Accompagnati anche dalla superba mente scientifica di Matsumi Suzuki, presidente del Laboratorio Giapponese di Acustica, si sviluppa il cuore del Bowlingual: una memoria di migliaia di rumori canini, collezionati girando di casa in casa di svariati proprietari di cani; un set di suoni archiviati per razza e debitamente associati a sei emozioni base delle bestie domestiche.
Il prezzo del prodotto è di circa 20.000 yen (150 Euro) e dopo l’enorme successo i produttori vogliono commercializzarlo su larga scala anche se per ora la vendita è estesa solo al Giappone.
Come ogni prodotto o nuova scoperta però, c’è chi ha voluto (giustamente) mettere alla prova il dispositivo.
La prima prova è stata fatta su Aristotele, un bestione nero e gocciolante di 40 kili, razza corsa che sta abbaiando davanti ad un supermercato, apparentemente disperato per aver perso il padrone dentro il reparto orto frutticolo.
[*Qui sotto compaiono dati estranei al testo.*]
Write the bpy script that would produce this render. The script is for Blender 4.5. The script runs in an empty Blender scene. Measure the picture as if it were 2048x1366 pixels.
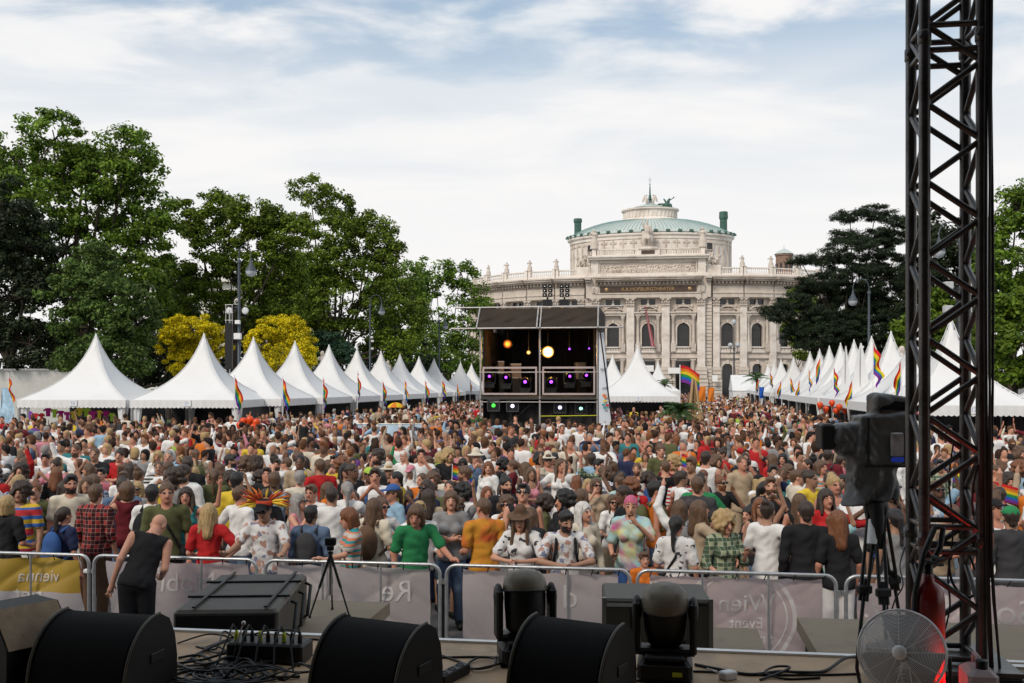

Il Bowlingual, mi chiede di selezionare la razza, ma gli inventori non hanno inserito la razza di Aristotele nella lista. E’ stato scelto cosi lo “Schnautzer”, un parente.
Così facendo il profondo “Borf!” del cane si traduce in “qualcosa mi disturba”. Un cane frustrato, insomma. Fin qui tutto sembra tornare fino al secondo “Borf!” nella quale l’apparecchio indica “:-)” ovvero “Felice!” ma guardando Aristotele pare proprio di no.
Seconda prova fatta invece su Jan, un bastardo di un Labrador retriever. Si rifiuta di abbaiare.
Terzo cane classificato dal Bowlingual come yorkshire, abbaiando dice “Non voglio entrare in contatto con te” passando per “Non so cosa fare” proseguendo con “Sto bene” e con “Sono tristissimo perché voglio diventare umano”.
Ora, ne traggo due conclusioni: o il cane in questione ha la sindrome del Dott. Jekill e Mr. Hyde oppure il marchingegno ha qualcosa che non va.
A queste critiche la casa produttrice risponde “Il traduttore è un giocattolo. Serve solo ad incoraggiare l’interattività tra uomini e cani”.
Non male per un “giocattolo” da 150 Euro però credo che i padroni ora che hanno capito che è un giocattolo continueranno con il vecchio gioco del tiro della pallina o del bastone.